The general atmosphere of the Ubuntu forums is one of helpfulness and enthusiasm and it seems generally positive. I remember a long while back the Gentoo forums had that same kind of feeling to them. There would always be all kinds of threads popping up with people posting tips and tricks and whatnot. Lately it seems like there's more and more people making "I'm leaving" threads and being flamed, or flaming each other for other reasons, etc. Of course it's hard to form an opinion based upon a few threads at a forum, but it's human nature to extrapolate, right? cop-out

The other thing I notice about Ubuntu is a lack of people saying "apt sucks!" and a lack of lots of people making hacked-together tools to try to fix it. apt seems very mature and solid and it seems (in my limited experience thus far) to work pretty well pretty much all the time. In Gentoo there seems to be a general feeling that Portage is a piece of crap in many ways, even by people who like the distro. I know I personally had a love-hate relationship with Portage. It's great when it works, but there are times it drives you mad. Then there are lots of hacked-together tools to try to make up for deficiencies or perceived deficiencies with Portage, and it seems like none of them ever last very long. People lose interest or something better comes along, or else Portage changes so much that the old tools break. apt seems like a nice change of pace from that.
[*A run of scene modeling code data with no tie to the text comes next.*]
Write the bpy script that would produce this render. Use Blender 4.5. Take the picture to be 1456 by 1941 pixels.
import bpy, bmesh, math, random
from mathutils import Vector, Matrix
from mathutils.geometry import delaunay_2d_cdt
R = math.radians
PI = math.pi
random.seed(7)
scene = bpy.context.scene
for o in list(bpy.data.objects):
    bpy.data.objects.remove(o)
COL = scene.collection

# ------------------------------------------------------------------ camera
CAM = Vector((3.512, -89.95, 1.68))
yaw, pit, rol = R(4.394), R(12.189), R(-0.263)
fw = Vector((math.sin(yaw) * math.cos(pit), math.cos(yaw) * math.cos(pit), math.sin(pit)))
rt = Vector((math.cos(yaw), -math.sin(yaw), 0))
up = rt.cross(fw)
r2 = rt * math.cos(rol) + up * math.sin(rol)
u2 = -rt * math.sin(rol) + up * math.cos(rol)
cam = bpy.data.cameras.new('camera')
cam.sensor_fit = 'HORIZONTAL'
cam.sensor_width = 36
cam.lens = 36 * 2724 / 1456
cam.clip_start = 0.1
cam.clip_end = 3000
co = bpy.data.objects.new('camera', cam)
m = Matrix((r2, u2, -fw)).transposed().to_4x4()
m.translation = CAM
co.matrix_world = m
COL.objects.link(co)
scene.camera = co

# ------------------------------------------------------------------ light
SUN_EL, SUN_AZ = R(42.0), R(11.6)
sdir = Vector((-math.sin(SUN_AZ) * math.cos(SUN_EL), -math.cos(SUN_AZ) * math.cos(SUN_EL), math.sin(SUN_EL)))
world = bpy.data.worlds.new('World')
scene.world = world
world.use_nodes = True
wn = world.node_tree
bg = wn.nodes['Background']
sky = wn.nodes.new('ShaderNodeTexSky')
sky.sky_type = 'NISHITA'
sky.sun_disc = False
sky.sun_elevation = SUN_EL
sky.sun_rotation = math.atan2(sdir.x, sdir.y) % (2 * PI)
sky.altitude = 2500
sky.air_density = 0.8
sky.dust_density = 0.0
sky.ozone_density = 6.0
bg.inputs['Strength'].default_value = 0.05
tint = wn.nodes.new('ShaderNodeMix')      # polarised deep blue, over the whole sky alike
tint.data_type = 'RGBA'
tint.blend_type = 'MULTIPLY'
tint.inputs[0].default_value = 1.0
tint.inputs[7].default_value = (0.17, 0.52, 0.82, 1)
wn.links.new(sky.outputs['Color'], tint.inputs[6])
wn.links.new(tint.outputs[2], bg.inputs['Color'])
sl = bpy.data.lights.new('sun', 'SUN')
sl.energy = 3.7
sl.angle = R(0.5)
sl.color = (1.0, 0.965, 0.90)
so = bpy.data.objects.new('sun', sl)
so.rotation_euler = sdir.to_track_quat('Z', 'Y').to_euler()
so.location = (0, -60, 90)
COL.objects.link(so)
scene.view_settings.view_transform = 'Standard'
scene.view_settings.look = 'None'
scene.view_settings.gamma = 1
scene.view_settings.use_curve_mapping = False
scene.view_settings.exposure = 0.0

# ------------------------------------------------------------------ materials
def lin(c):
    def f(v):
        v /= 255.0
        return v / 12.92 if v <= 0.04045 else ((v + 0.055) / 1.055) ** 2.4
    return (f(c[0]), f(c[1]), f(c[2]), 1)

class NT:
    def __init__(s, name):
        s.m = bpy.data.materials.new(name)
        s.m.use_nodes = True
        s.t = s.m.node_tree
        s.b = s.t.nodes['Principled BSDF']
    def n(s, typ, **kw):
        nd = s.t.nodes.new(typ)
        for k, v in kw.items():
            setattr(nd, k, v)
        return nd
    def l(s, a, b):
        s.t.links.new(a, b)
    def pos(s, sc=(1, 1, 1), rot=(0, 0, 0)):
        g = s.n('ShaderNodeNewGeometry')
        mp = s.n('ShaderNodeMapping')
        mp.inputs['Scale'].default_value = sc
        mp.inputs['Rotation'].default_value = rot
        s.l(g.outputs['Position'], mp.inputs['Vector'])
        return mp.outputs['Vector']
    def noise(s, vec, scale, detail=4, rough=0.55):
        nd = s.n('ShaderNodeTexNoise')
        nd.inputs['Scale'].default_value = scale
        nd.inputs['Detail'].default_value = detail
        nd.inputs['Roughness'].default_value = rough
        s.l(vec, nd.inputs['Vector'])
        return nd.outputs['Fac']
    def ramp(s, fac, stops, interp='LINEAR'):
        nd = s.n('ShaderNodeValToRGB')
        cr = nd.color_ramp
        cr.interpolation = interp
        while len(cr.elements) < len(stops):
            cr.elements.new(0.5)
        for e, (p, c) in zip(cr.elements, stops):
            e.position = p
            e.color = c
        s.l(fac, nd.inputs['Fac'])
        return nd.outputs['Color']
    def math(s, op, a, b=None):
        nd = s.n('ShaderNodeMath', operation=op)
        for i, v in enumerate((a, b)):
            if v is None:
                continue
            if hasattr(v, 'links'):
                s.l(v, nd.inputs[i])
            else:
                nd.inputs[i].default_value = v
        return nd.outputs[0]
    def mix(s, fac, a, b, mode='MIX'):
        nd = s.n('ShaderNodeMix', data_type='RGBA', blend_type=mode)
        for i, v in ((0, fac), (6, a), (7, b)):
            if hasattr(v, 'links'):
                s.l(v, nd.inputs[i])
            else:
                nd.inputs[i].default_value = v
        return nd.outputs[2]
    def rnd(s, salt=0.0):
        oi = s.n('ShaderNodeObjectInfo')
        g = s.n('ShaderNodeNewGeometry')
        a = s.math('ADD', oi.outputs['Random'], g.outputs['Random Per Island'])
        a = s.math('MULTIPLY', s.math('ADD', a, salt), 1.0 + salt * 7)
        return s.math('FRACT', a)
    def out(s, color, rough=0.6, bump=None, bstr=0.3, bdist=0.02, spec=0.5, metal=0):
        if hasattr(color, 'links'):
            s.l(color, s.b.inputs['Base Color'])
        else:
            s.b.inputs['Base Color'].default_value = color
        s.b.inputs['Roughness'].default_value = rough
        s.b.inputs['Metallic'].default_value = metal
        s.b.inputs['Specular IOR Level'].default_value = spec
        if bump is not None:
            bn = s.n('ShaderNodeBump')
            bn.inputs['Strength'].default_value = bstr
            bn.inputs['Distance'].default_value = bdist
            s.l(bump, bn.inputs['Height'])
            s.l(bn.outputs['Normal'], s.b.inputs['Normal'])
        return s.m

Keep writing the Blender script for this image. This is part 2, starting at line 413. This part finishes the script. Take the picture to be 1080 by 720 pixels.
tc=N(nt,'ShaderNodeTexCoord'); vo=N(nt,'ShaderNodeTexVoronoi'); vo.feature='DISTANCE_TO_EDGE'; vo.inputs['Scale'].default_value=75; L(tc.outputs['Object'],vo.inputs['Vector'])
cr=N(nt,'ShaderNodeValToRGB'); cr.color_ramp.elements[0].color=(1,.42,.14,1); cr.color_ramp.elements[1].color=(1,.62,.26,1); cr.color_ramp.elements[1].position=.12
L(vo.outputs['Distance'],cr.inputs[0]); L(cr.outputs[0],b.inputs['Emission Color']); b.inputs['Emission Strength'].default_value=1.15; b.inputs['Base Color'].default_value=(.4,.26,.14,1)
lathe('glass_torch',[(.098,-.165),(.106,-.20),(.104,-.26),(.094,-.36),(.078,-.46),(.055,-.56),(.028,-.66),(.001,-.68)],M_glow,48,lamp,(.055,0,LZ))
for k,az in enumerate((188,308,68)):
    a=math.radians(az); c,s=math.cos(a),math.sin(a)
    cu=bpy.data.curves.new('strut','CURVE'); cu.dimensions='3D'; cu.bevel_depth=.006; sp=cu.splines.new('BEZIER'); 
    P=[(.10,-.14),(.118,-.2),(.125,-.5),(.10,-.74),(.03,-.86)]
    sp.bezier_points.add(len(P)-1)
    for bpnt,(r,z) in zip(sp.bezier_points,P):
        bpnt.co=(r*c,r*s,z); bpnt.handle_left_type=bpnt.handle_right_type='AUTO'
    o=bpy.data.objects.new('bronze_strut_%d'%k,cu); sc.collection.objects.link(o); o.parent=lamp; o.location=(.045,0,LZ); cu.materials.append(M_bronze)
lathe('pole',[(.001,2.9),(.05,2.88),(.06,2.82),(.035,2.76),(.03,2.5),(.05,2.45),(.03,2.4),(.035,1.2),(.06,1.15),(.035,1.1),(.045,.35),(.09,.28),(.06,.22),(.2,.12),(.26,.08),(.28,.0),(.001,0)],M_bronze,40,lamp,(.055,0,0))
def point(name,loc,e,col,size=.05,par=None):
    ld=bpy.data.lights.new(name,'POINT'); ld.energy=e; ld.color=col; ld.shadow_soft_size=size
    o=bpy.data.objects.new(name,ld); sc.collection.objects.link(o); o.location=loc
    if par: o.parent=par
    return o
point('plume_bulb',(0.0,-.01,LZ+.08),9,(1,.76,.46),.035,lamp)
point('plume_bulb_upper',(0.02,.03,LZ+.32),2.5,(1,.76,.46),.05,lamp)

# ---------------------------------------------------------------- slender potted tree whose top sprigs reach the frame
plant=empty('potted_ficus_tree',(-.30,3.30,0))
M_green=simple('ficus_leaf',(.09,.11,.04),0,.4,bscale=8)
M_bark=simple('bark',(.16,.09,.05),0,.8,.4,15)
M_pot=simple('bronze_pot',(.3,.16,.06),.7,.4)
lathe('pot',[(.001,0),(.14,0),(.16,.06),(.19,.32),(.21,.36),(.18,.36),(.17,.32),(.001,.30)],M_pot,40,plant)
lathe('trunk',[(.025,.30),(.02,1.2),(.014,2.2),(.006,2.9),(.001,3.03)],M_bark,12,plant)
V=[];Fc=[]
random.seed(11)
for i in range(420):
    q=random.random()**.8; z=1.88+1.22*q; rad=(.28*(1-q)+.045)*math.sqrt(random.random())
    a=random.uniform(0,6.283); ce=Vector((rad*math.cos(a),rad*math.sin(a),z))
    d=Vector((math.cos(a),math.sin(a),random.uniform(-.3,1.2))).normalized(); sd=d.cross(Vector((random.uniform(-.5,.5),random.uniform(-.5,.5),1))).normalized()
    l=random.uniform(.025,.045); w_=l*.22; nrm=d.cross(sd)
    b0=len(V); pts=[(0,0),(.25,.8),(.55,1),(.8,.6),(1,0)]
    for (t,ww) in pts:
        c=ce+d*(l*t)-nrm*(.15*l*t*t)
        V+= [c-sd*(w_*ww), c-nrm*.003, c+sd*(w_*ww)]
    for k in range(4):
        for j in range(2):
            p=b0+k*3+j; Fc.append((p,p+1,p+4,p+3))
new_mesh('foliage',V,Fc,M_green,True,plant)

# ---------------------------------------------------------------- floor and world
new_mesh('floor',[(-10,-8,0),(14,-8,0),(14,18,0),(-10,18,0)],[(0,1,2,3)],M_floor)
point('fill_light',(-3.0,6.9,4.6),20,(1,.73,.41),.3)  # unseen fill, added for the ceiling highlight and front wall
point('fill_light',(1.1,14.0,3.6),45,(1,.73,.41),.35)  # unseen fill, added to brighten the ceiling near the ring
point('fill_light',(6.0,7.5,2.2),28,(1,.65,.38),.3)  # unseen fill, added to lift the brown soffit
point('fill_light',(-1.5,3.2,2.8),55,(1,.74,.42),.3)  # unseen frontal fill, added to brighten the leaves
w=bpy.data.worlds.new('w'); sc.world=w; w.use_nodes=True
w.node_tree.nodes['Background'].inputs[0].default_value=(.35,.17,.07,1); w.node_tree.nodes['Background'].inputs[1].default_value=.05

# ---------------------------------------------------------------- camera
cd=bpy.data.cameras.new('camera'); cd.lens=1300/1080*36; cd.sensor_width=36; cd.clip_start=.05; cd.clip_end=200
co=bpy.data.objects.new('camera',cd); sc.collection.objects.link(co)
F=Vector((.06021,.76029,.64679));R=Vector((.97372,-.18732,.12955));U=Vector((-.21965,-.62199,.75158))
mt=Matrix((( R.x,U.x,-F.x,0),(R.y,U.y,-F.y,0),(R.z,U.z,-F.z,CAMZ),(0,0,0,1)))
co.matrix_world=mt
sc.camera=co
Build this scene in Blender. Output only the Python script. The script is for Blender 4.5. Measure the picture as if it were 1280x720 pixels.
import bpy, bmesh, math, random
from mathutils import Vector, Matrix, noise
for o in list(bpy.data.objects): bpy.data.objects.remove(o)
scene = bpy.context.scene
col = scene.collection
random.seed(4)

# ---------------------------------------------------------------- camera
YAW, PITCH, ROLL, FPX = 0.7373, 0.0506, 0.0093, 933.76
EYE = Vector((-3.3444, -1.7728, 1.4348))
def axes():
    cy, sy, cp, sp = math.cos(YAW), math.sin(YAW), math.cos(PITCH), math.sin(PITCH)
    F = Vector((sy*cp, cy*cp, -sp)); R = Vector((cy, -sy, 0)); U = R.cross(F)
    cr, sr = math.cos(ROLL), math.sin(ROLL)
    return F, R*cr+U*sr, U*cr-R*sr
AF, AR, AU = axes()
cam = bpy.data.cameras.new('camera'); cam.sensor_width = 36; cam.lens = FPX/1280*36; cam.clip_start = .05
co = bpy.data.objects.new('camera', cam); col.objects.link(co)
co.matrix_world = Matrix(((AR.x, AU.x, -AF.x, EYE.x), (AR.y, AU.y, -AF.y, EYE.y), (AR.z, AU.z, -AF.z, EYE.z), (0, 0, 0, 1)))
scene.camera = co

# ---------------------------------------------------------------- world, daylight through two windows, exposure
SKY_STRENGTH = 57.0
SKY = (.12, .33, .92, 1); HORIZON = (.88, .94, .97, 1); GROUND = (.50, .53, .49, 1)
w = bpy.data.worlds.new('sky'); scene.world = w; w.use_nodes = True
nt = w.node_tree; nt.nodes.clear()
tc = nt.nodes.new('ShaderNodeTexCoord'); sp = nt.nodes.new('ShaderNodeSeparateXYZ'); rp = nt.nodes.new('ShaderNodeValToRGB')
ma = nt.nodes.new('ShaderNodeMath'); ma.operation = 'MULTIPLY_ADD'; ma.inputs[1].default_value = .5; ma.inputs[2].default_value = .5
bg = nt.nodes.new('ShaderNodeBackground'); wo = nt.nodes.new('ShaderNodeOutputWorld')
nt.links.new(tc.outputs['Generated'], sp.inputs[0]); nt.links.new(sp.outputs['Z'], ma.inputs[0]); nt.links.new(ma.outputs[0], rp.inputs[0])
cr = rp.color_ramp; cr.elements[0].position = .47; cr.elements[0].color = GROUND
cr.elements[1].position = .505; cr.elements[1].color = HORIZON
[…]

Above all else, I use my home computer because I enjoy it. Only part of enjoyment comes from whether a tool works well technically. The people I have to deal with in the process of using that tool are also a huge part of enjoyment. I'll take a decent distro with a really active, friendly, helpful, enthusiastic community over a really advanced technical distro with a lot of abrasive personalities prominently connected with it. I must say that the people who post to PlanetLarry seem for the most part to be very friendly and good-natured, and it's possibly just a few loud people who are drowning out all the tons of good people. Or maybe I feel better about Ubuntu at the moment because it still has that new-distro smell. We shall see. There's a good reason I labeled this rant "unimportant".

November 17, 2006 @ 12:20 PM PST
Cateogory: Programming

1 Comment

David Grant
Quoth David Grant on November 17, 2006 @ 1:12 PM PST

Personally, I used Debian before Gentoo and never looked back. Debian was awesome compared to Mandrake, but didn't compare to Gentoo. Nothing has really changed, Ubuntu is still very much Debian, it's just like Debian-testing. Or rather, Prodigy or Corel or done right. My reasons for leaving Debian and switching to Gentoo haven't changed if you replace the word "Debian" with "Ubuntu".

"So the more people with the same stuff as you, the nicer the selection of software you end up with."

Not really true. Didn't Redhat or SUSE or some other RPM-based distro used to have the largest user base? And they always sucked and Gentoo and Debian (with non-free repositories) always had far better selection of software and better tools. What about Windows, it has the largest user base, but I wouldn't say it's selection of software is "nicer".